Furthermore, it seems unlikely Iran's Supreme Leader Ali Khamenei will tolerate, even in this weak period of his leadership, the kingdom's rising power in the region and beyond, and especially its financial clout. He is usually disparaging when he speaks of Riyadh's princely rulers. In 2017, he compared them to "dairy cows," saying, "the idiots think that by giving money and aid, they can attract the goodwill of Islam's enemies."

Iranian regime officials are hopeful of moving toward better diplomatic ties and a reopening of embassies. Yet the balance of power between the sides began to change in Riyadh's favor years ago. For the kingdom's power has shifted from relying mostly on arms, to economic and political clout. The countries might have had peaceful relations before in considerably quieter, and more equitable, conditions than today's acute clash of interests.

If nuclear talks break down, Iran's regime may become more aggressive.

Beyond this, the Abraham Accord or reconciliation of Arab states and Israel has been possible thanks to the green light that the Saudis gave their regional partners, and it is a considerable political and ideological defeat for the Islamic Republic.

Assuming all Houthis follow Tehran's instructions — and they may not — improved ties may curb attacks on Saudi interests and aid its economy.
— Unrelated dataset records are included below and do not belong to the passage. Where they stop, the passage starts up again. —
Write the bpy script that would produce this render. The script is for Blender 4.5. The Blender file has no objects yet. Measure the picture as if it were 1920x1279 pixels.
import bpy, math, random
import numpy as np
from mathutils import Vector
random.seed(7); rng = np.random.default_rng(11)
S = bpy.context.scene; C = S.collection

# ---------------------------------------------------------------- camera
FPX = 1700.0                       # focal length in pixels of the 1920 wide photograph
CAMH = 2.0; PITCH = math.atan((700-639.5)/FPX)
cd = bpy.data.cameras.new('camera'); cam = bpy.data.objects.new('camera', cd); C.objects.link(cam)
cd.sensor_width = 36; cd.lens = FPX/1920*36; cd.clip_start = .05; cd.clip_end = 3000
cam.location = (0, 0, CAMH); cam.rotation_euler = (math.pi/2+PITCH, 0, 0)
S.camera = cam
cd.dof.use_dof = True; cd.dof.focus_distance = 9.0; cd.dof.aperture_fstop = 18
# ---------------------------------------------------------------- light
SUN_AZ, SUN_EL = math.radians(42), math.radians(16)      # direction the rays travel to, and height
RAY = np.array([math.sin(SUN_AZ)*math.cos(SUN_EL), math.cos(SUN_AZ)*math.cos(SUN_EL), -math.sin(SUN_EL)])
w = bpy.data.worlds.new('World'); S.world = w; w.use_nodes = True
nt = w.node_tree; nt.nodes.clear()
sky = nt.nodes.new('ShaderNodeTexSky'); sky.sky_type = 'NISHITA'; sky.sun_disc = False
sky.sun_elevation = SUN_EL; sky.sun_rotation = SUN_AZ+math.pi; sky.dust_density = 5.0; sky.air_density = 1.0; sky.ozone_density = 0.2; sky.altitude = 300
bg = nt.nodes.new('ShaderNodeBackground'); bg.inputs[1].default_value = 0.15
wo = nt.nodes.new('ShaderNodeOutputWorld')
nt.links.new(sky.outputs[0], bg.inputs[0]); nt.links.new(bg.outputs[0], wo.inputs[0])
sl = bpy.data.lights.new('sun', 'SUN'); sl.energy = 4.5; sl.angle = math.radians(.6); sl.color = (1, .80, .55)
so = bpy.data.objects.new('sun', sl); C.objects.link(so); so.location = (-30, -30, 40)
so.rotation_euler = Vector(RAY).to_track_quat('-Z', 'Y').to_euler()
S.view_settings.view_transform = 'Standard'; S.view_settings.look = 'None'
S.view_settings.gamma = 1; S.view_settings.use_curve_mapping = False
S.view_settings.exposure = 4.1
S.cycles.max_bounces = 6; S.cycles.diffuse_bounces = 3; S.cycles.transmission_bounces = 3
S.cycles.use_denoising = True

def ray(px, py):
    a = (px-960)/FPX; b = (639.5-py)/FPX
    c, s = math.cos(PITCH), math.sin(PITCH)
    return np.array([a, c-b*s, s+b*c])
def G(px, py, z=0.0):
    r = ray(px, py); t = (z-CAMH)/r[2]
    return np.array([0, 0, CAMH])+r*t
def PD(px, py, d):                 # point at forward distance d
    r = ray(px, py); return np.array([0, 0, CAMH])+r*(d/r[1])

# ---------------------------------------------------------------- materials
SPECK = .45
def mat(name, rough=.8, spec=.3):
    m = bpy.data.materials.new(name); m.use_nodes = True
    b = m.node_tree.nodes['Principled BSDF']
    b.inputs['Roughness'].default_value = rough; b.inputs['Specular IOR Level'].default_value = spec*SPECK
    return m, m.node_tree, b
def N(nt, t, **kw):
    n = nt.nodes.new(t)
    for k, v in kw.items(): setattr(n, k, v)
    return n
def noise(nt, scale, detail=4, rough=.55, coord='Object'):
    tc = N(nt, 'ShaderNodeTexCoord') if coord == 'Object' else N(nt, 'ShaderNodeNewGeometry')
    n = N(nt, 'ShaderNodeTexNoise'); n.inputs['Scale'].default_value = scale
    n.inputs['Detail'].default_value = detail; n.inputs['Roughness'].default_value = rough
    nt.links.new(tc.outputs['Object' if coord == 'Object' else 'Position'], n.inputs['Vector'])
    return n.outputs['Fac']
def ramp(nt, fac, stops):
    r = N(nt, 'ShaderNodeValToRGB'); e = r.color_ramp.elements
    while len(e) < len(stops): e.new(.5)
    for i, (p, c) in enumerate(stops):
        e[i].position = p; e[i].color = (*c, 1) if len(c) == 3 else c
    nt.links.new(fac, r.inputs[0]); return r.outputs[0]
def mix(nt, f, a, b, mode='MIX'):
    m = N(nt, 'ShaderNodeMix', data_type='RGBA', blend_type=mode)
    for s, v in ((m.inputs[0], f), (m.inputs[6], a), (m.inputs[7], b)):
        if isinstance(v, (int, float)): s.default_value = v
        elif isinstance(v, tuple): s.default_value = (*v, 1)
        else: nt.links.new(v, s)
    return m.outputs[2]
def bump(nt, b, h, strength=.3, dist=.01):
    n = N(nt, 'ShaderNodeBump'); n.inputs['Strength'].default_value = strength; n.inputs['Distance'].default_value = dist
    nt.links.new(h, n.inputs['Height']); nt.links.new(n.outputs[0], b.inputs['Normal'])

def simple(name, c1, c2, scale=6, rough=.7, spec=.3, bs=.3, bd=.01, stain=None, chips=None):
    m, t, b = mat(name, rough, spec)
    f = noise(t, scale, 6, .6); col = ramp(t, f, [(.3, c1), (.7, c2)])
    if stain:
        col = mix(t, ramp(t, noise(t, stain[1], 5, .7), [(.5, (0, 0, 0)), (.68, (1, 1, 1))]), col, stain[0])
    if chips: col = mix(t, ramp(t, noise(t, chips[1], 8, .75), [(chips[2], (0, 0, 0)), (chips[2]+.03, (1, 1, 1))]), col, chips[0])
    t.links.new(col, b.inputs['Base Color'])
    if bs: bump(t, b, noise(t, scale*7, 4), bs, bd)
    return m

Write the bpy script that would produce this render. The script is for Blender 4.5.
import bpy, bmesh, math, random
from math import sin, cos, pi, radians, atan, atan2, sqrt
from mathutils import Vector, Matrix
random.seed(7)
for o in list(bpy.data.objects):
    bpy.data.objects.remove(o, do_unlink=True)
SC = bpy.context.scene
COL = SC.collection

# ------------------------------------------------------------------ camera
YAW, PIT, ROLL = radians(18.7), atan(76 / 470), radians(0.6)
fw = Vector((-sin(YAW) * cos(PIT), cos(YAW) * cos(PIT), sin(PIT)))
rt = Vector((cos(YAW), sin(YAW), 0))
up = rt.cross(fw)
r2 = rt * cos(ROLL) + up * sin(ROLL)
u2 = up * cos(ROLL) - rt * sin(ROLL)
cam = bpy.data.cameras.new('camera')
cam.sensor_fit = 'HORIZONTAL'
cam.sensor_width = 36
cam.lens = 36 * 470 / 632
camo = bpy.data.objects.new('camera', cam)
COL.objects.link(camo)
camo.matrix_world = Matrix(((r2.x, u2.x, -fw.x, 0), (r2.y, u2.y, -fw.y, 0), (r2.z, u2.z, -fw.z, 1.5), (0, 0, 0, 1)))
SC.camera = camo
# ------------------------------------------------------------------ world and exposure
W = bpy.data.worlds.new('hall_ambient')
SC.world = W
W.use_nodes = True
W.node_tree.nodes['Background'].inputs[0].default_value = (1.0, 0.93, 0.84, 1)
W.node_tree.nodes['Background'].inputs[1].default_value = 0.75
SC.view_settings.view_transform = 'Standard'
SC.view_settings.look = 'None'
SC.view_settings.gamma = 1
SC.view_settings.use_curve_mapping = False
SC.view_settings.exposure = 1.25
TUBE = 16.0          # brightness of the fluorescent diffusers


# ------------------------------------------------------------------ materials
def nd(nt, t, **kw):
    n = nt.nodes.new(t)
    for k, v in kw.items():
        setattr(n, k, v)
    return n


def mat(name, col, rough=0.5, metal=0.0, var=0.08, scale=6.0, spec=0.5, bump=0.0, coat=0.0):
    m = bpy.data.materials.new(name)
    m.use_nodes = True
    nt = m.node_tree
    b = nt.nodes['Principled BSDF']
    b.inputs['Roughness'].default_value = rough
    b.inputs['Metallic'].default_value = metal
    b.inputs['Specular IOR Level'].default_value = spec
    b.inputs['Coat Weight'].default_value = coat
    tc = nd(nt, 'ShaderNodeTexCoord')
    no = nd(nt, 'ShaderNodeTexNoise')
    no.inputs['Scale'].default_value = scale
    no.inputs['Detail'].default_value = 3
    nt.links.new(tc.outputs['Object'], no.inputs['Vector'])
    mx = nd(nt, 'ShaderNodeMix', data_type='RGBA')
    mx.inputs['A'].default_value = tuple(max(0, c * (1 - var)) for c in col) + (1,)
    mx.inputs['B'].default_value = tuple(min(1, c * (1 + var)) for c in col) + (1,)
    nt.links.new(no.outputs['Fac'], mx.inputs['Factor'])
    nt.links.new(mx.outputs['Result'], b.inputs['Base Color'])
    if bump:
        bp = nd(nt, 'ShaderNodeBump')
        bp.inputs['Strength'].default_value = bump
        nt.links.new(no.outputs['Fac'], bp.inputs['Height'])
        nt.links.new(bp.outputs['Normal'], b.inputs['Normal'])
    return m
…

Tehran will also benefit from no longer having to support them. Unlike Iran's regime, the Saudis are not pressed for cash or resources and could even offer the Houthis a better deal. Presently, they may consider it more convenient to keep the softer approach toward Tehran.

For if nuclear talks with the West break down, Iran's regime may become more aggressive, and as experience has shown, tensions often prompt a renewal of missile or drone attacks on the Saudis, on tankers and on foreign shipping. Riyadh must have a way of keeping the Tehran regime quiet, in a distinctly unquiet time.